In formations with unimpaired natural permeability, a slurry with a water-to-solids ratio of 0.4 (by weight) and a low fluid loss of 50 to 150 $\tfrac{mL}{30\, min}$ minutes under 1000 psi differential should provide satisfactory caking for most low-pressure squeeze jobs.
If the voids behind casing are narrow and deep, very tight fluid loss control (<50 $\tfrac{mL}{30\, min}$ ) is required to prevent premature slurry dehydration.
When squeezing against shales, dense limestone, dolomites, or permeable formations where natural permeability is plugged with mud, a low fluid-loss cement may not be desirable. In these situations, a high-pressure squeeze job is usually performed, and high fluid-loss slurry is desirable because it promotes good filter-cake development.

A squeeze cementing slurry should generally be of lower viscosity than primary cementing slurry, to allow it to penetrate the smaller spaces being squeezed without an inordinate increase in pump pressure. Low viscosity slurries with dispersants are commonly used, as long as the viscosity does not get so low as to cause formation of a free water phase.

The slurry should be designed to have lower gel strength during placement so that increases in surface pressure related to gelling do not conflict with surface pressure indications of the squeeze job’s progress. Gelation can prevent the application of pressure through the filter cake and impair cake buildup.

Higher density slurries tend to result in high set strength but can be viscous. The best approach is to select particle sizes that optimize strength without increasing viscosity. Further, the slurry should have no free water.

Cement Volume

For filling unknown voids behind pipe, the injection test can be used to estimate the required volume of cement.
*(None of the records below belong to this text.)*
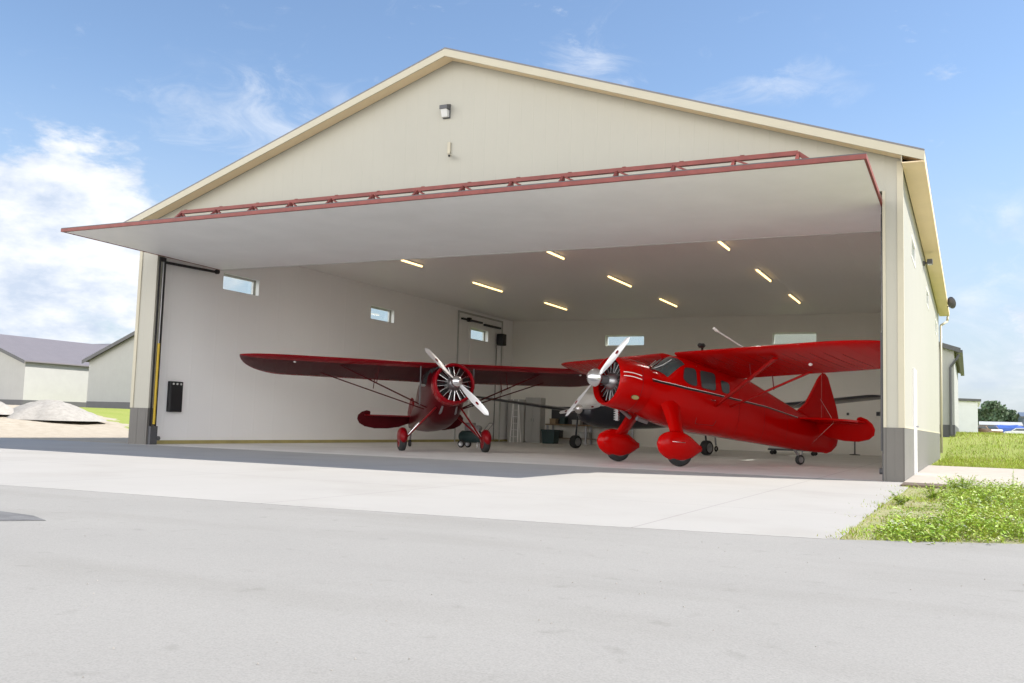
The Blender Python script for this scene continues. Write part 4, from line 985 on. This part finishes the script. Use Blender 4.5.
b = MB(); rgs = [[(sx*(.28+.04*u), sy*(.28+.04*u), .58*u) for sx, sy in ((-1,-1),(1,-1),(1,1),(-1,1))] for u in (0, 1)]; b.loft(rgs); b.build('bin_body', M['teal'], t)
b = MB(); b.bevbox(-.35,-.35,.58,.35,.35,.65,.015); b.build('lid', M['teal'], t)
t = empty('step_ladder', (-17.6, 20.3, 0), 'white folded step ladder standing before the grey cabinets', 'ladder')
for s in (-1, 1):
    b = MB(); b.bar((s*.2,-.12,0),(s*.13,.0,2.0),.05,.03); b.build('rail', M['white'], t)
    b = MB(); b.bar((s*.19,.22,0),(s*.12,.02,1.9),.035,.025); b.build('rear_rail', M['white'], t)
for k in range(6):
    z_ = .28+.3*k; b = MB(); hw = .2-.035*z_; b.box(-hw,-.17+.06*z_,z_,hw,-.06+.06*z_,z_+.025); b.build('step', M['alu'], t)
t = empty('equipment_cart', (-4.9, 18.2, 0), 'low grey cart with white bin seen under the bright red fuselage', 'cart')
b = MB(); b.bevbox(-.9,-.35,.16,.9,.35,.22,.01); b.build('deck', M['dark'], t)
for x_ in (-.75,.75):
    for y_ in (-.28,.28):
        b = MB(); b.tube((x_,y_-.03,.08),(x_,y_+.03,.08),.08); b.build('caster', M['tyre'], t)
b = MB(); b.path([(.9,-.3,.22),(.95,-.3,.9),(.95,.3,.9),(.9,.3,.22)], .02); b.build('handle', M['steel'], t)
t = empty('storage_box', (-5.35, 18.2, .22), 'white plastic tote on the low cart', 'box'); b = MB(); b.bevbox(-.42,-.28,0,.42,.28,.38,.02); b.build('box_body', M['offwhite'], t); b = MB(); b.bevbox(-.44,-.3,.38,.44,.3,.42,.01); b.build('lid', M['offwhite'], t)
t = empty('storage_box', (-4.45, 18.2, .22), 'black plastic tote beside the white one on the cart', 'box'); b = MB(); b.bevbox(-.36,-.28,0,.36,.28,.36,.02); b.build('box_body', M['dark'], t); b = MB(); b.bevbox(-.38,-.3,.36,.38,.3,.40,.01); b.build('lid', M['dark'], t)
t = empty('tail_stand', (-3.15, 22.4, 0), 'thin dark post stand near the back wall below the red tail', 'stand')
b = MB(); b.tube((0,0,.03),(0,0,1.05),.03); b.build('post', M['dk_trim'], t); b = MB(); b.lathe([(0,.22),(.03,.2),(.05,.04)], (0,0,0), (0,0,1), 20, cap=True); b.build('base', M['dk_trim'], t)
t = empty('air_compressor', (-14.1, 9.6, 0), 'grey green wheeled air compressor on the floor behind the dark red aircraft', 'compressor')
b = MB(); b.lathe([(-.45,.0),(-.42,.14),(-.34,.2),(.34,.2),(.42,.14),(.45,0)], (0,0,.38), (1,0,0), 20); b.build('tank', M['teal'], t, smooth=True, angle=40)
b = MB(); b.bevbox(-.2,-.14,.57,.1,.14,.85,.02); b.tube((.25,-.1,.66),(.25,.1,.66),.11); b.build('motor', M['steel'], t)
for s in (-1, 1): wheel(t, -.25, s*.24, .13, .06, M['steel'])
b = MB(); b.path([(.42,-.15,.45),(.75,-.15,.85),(.75,.15,.85),(.42,.15,.45)], .015); b.bar((.3,-.1,.2),(.3,-.1,0),.03,.03); b.bar((.3,.1,.2),(.3,.1,0),.03,.03); b.build('handle', M['steel'], t)

# ------------------------------------------------------------------ neighbouring buildings
def gable_building(name, label, x0, x1, y0, y1, base, eave, pitch_, wall_m, roof_m, along='y', door=None, wsc=True, ov=.35, group=None, win=None):
    """ridge runs along y (gable faces the camera) or along x"""
    t = empty(name, (0, 0, 0), label, 'hangar', group); xm, ym = (x0+x1)/2, (y0+y1)/2
    b = MB()
    if along == 'y':
        rz_ = eave + (x1-x0)/2*pitch_; b.prism([(x0,y0,base-.5),(x0,y0,eave),(xm,y0,rz_),(x1,y0,eave),(x1,y0,base-.5)], (0,y1-y0,0))
    else:
        rz_ = eave + (y1-y0)/2*pitch_; b.prism([(x0,y0,base-.5),(x0,y0,eave),(x0,ym,rz_),(x0,y1,eave),(x0,y1,base-.5)], (x1-x0,0,0))
    b.build('wall', wall_m, t)
    b = MB(); f = MB()
    if along == 'y':
        for xe in (x0-ov, x1+ov):
            ze = eave-ov*pitch_
            b.prism([(xe,y0-ov,ze+.02),(xm,y0-ov,rz_+.02),(xm,y0-ov,rz_+.12),(xe,y0-ov,ze+.12)], (0,y1-y0+2*ov,0))
            f.prism([(xe,y0-ov-.03,ze-.14),(xm,y0-ov-.03,rz_-.14),(xm,y0-ov-.03,rz_+.13),(xe,y0-ov-.03,ze+.13)], (0,.028,0))
    else:
        for ye in (y0-ov, y1+ov):
            ze = eave-ov*pitch_
            b.prism([(x0-ov,ye,ze+.02),(x0-ov,ym,rz_+.02),(x0-ov,ym,rz_+.12),(x0-ov,ye,ze+.12)], (x1-x0+2*ov,0,0))
        f.box(x0-ov,y0-ov-.03,ze-.16,x1+ov,y0-ov-.002,ze+.13)
    b.build('roof', roof_m, t); f.build('fascia', M['dk_trim'], t)
    if wsc:
        b = MB(); b.box(x0-.012,y0-.012,base-.3,x1+.012,y0-.001,base+.55); b.box(x0-.012,y0,base-.3,x0-.001,y1,base+.55); b.box(x1+.001,y0,base-.3,x1+.012,y1,base+.55); b.build('wainscot', M['dk_trim'], t)
    if door:
        a, c, h_ = door; b = MB(); b.box(a,y0-.05,base-.05,c,y0-.013,base+h_); d_ = b.build('hangar_door', M['white_door'], t)
        b = MB(); b.box(a-.09,y0-.06,base-.05,a-.001,y0-.013,base+h_+.1); b.box(c+.001,y0-.06,base-.05,c+.09,y0-.013,base+h_+.1); b.box(a-.001,y0-.06,base+h_+.001,c+.001,y0-.013,base+h_+.1); b.build('door_frame', M['dk_trim'], d_)
        if win:
            b = MB(); b.box(win[0],y0-.07,win[2],win[1],y0-.051,win[3]); b.build('window', M['dk_trim'], d_)
    return t
gable_building('metal_hangar', 'grey metal hangar at the far left edge, its roof falling to the right', -78.3, -64.3, 30, 52, 1.05, 4.62, .33, M['grey_side'], M['roof_p'], group='hangars beyond the gravel yard', wsc=True)
gable_building('metal_hangar', 'grey metal hangar just left of the big hangar, its roof rising to the right', -57.3, -42, 30, 52, 1.05, 4.62, .40, M['grey_side'], M['roof_p'], group='hangars beyond the gravel yard')
gable_building('metal_hangar', 'long hangar with mauve roof and cream door between two grey gables', -112, -70, 56, 74, 1.1, 6.35, .33, M['grey_side'], M['roof_p'], along='x', door=(-97.6,-87.2,4.95), group='hangars beyond the gravel yard', win=(-94.1,-91.4,5.0,5.55))
t2 = gable_building('metal_hangar', 'grey metal hangar with dark trim directly behind the big hangar at right', -17.5, .35, 40, 62, 1.0, 5.85, .33, M['grey_side'], M['roof_p'], group='hangars behind at right')
b = MB(); b.path([(.62,39.9,5.5),(.45,39.85,5.2),(.16,39.86,4.8),(.16,39.86,1.0)], .07); b.box(.55,39.7,5.62,.8,61.9,5.76); b.build('downspout', M['dk_trim'], t2)
gable_building('storage_building', 'plain white metal building far beyond the grass at right', -9, 1.95, 95, 120, 1.1, 4.95, .03, M['far_white'], M['offwhite'], wsc=False, group='hangars behind at right')
gable_building('storage_building', 'low white shed in front of the far tree line', 3.0, 8.9, 160, 170, 1.1, 3.1, .12, M['far_white'], M['cab'], along='x', wsc=False)
gable_building('storage_building', 'slate blue building behind the trees at the right edge', 9.9, 40, 176, 195, 1.1, 5.0, .1, M['dkblue'], M['dkblue'], along='x', wsc=False)
for nm in bpy.data.objects:
    if nm.get('category') == 'hangar' and nm.name.startswith('storage_building'): nm['category'] = 'building'

# gravel heaps
def heap(x, y, rx, ry, h, sd, label):
    rn = random.Random(sd); b = MB(); n, m_ = 40, 14; z0 = rise(x, y)-.08
    ph = [rn.random()*6 for _ in range(6)]
    vs = [(0, 0, h)]
    for j in range(1, m_+1):
        u = j/m_
        for i in range(n):
            a = 2*math.pi*i/n; k = 1 + .10*math.sin(2*a+ph[0]) + .06*math.sin(5*a+ph[1]) + .03*math.sin(9*a+ph[2])
            z = h*(1-u**1.6)*(1+.14*math.sin(3*a+ph[3])*u) + rn.uniform(-.03,.03)*(j < m_)
            vs.append((rx*u*k*math.cos(a), ry*u*k*math.sin(a), max(z, 0)))
    fs = [(0, 1+i, 1+(i+1) % n) for i in range(n)]
    for j in range(m_-1):
        for i in range(n): fs.append((1+j*n+i, 1+j*n+(i+1) % n, 1+(j+1)*n+(i+1) % n, 1+(j+1)*n+i))
    b.add(vs, fs); o = b.build('gravel_pile', M['gravel'], smooth=True, loc=(x, y, z0)); tag(o, label, 'gravel pile', 'gravel piles in the yard')
heap(-39.6, 13.2, 2.6, 2.4, .98, 3, 'larger pale gravel pile in front of the cream hangar door')
heap(-42.0, 10.8, 2.4, 2.2, .9, 5, 'smaller gravel pile at the left edge of the yard')
b = MB(); b.path([(-33.2,13.0,rise(-33.2,13)+.06),(-32.6,13.3,rise(-32.6,13.3)+.07),(-31.6,13.5,rise(-31.6,13.5)+.05)], .07, 10); o = b.build('drain_pipe', M['orange'], smooth=True, angle=40); tag(o, 'short orange plastic pipe lying on the ground by the gravel', 'pipe')

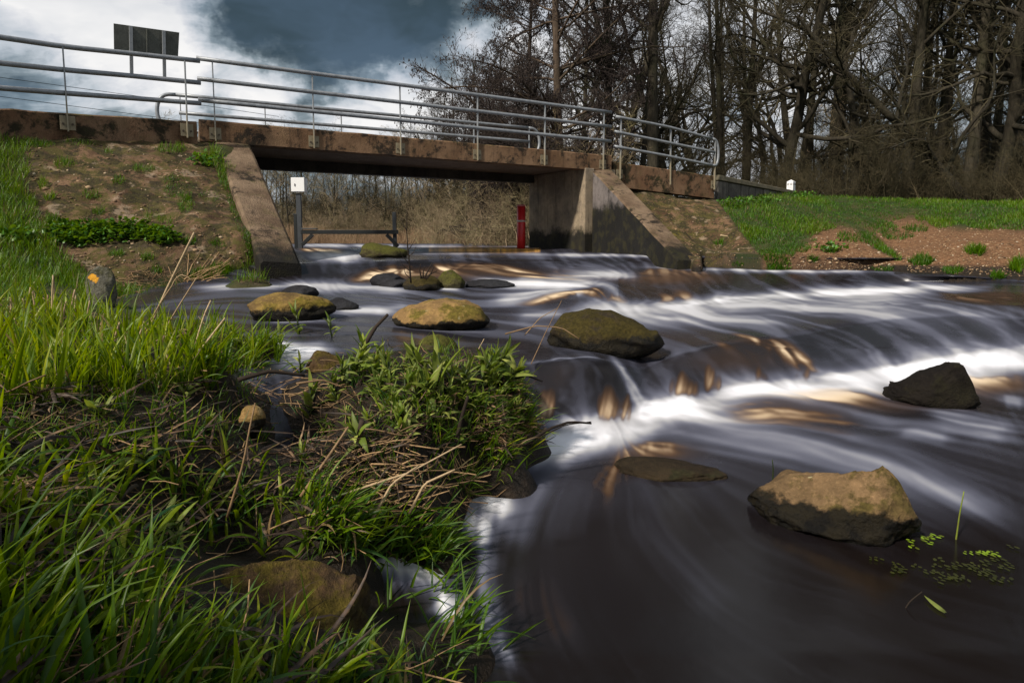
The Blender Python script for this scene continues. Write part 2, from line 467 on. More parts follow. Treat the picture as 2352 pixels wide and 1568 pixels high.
M['twig_dark'] = mat_twig('dark_thicket_twigs', (.046, .040, .022), (.066, .052, .028))
M['twig_black'] = mat_twig('wet_black_sticks', (.012, .009, .007), (.035, .024, .017))
M['needle'] = mat_twig('dark_evergreen', (.018, .026, .012), (.03, .038, .016))
G = [(0, (.018, .062, .022)), (.25, (.034, .088, .014)), (.55, (.088, .160, .010)), (.8, (.175, .24, .013)), (1, (.27, .29, .026))]
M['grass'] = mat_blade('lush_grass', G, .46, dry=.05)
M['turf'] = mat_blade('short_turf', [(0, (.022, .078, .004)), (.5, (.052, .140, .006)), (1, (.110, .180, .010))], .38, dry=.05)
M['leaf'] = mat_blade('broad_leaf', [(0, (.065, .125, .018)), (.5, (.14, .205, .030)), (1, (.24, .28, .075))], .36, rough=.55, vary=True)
M['leaf'].node_tree  # leaves differ a little from plant to plant
M['ivy'] = mat_blade('ivy_leaf', [(0, (.026, .085, .010)), (.6, (.055, .145, .016)), (1, (.10, .19, .024))], .3)
M['reed'] = mat_straw('dry_reed', (.40, .27, .16), (.17, .10, .055))
M['straw'] = mat_straw('dead_straw', (.40, .255, .125), (.07, .038, .020))
M['stalk'] = mat_straw('pale_stalk', (.46, .34, .20), (.22, .14, .075))

# ---------------------------------------------------------------- river surface: levels and steps
# columns: u -> knots (v, height) from the far pond down to the near pool
KN = {
 -900: [(557.5, 1.08), (570, 1.074), (580, .955), (604, .955), (656, .66), (684, .63), (724, .58), (870, .55), (1120, .15), (1500, .05), (2000, 0)],
 420:  [(557.5, 1.08), (570, 1.074), (580, .955), (604, .955), (656, .66), (684, .63), (724, .58), (870, .52), (1120, .15), (1500, .05), (2000, 0)],
 600:  [(557.5, 1.08), (569, 1.075), (580, .955), (604, .955), (655, .66), (680, .63), (722, .56), (862, .50), (1120, .14), (1500, .02), (2000, 0)],
 740:  [(557.5, 1.08), (569.5, 1.075), (580, .955), (602, .955), (648, .67), (680, .62), (720, .55), (855, .48), (1090, .05), (1500, 0), (2000, 0)],
 1000: [(557.5, 1.08), (570, 1.074), (580, .955), (594, .955), (628, .695), (666, .62), (720, .50), (845, .44), (985, .0), (1500, 0), (2000, 0)],
 1180: [(557.5, 1.08), (570, 1.074), (579.5, .957), (589, .955), (621, .69), (655, .65), (716, .44), (832, .43), (985, .0), (1500, 0), (2000, 0)],
 1300: [(557.5, 1.08), (570, 1.074), (579.5, .957), (587.5, .955), (617, .69), (646, .655), (708, .42), (828, .42), (980, .0), (1500, 0), (2000, 0)],
 1360: [(557.5, 1.08), (570, 1.074), (579.5, .957), (587, .955), (616, .69), (642, .655), (706, .42), (826, .41), (974, .0), (1500, 0), (2000, 0)],
 1420: [(557.5, 1.08), (570, 1.074), (579.5, .957), (586.5, .955), (615, .69), (637, .655), (703, .405), (833, .371), (965, .0), (1500, 0), (2000, 0)],
 1480: [(557.5, 1.08), (570, 1.074), (579, .957), (586, .955), (614, .69), (633, .655), (700, .40), (842, .29), (948, .0), (1500, 0), (2000, 0)],
 1560: [(557.5, 1.08), (570, 1.074), (579, .957), (586, .955), (613, .69), (627, .66), (690, .40), (811, .375), (933, .0), (1500, 0), (2000, 0)],
 1650: [(557.5, 1.08), (570, 1.074), (579, .957), (588, .955), (612, .70), (625, .66), (679, .40), (794, .395), (918, .0), (1500, 0), (2000, 0)],
 1750: [(557.5, 1.08), (570, 1.074), (579, .957), (592, .94), (611, .72), (624, .66), (672, .40), (778, .395), (902, .0), (1500, 0), (2000, 0)],
 1850: [(557.5, 1.08), (570, 1.074), (579, .957), (592, .94), (611, .72), (624, .66), (667, .40), (760, .395), (889, .0), (1500, 0), (2000, 0)],
 1950: [(557.5, 1.08), (570, 1.074), (579, .957), (592, .94), (611, .72), (625, .66), (660, .41), (740, .39), (877, .0), (1500, 0), (2000, 0)],
 2050: [(557.5, 1.08), (570, 1.074), (579, .957), (592, .94), (611, .72), (626, .66), (655, .42), (726, .39), (862, .0), (1500, 0), (2000, 0)],
 2200: [(557.5, 1.08), (570, 1.074), (579, .957), (592, .94), (611, .73), (632, .66), (646, .53), (718, .39), (838, .0), (1500, 0), (2000, 0)],
 2352: [(557.5, 1.08), (570, 1.074), (579, .957), (592, .94), (611, .73), (640, .60), (648, .54), (726, .38), (815, .0), (1500, 0), (2000, 0)],
 2500: [(557.5, 1.08), (570, 1.074), (579, .957), (592, .94), (611, .73), (640, .60), (648, .54), (730, .38), (800, .0), (1500, 0), (2000, 0)],
 3300: [(557.5, 1.08), (570, 1.074), (579, .957), (592, .94), (611, .73), (640, .60), (648, .54), (720, .38), (775, .0), (1500, 0), (2000, 0)],
}
gu = np.concatenate([np.linspace(-900, -60, 40), np.arange(-50, 2410, 3.2), np.linspace(2430, 3300, 60)])
gv = [557.5]
while gv[-1] < 1960:
    v = gv[-1]; gv.append(v + (.55 if v < 600 else .9 if v < 700 else 1.6 if v < 800 else 2.2 if v < 1000 else 3.0 if v < 1600 else 12))
gv = np.array(gv)
NU, NV = len(gu), len(gv)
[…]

Plugging perforations requires only enough cement slurry to build a cement filter cake in each perforation tunnel. In many cases, less than a barrel of cement is sufficient, but a 5 to 15 barrel batch is typically mixed. Another guideline is two sacks of cement per foot of perforated interval with a minimum of 50 sacks per job.

A high-pressure squeeze requires a higher volume of slurry, due to the higher volume created by the fractures. In extreme cases injected volumes may exceed 100 barrels of slurry.

The volume of cement slurry should not be so excessive so that it cannot be reversed out at the end of the job.

Spacers and Washes

Spacers can be used in squeeze cementing to prevent contamination of the cement slurry, which can be a particular problem in squeezes because the cement volumes are so small.

Washes can be employed to help clean perforations and to help remove rust, debris, scale or organic deposits from tubulars that have been in place for a long time.

Displacement Volume

The maximum displacement volume for a squeeze operation corresponds to the volume of the work string from the surface down to the perforations, plus a safety margin of a few barrels. Fluid compressibility may become a factor because the pressures attained are greater than during primary cementing operations.

Squeeze Pressure

For low-pressure squeezes, the dynamic fluid pressure at the formation face must be less than the formation fracturing pressure. It must be higher than the formation pore pressure to prevent fluid production. In a high pressure squeeze, the applied pressure exceeds the formation fracture pressure.

The differential pressure across various tubulars must be less than their burst or collapse pressures.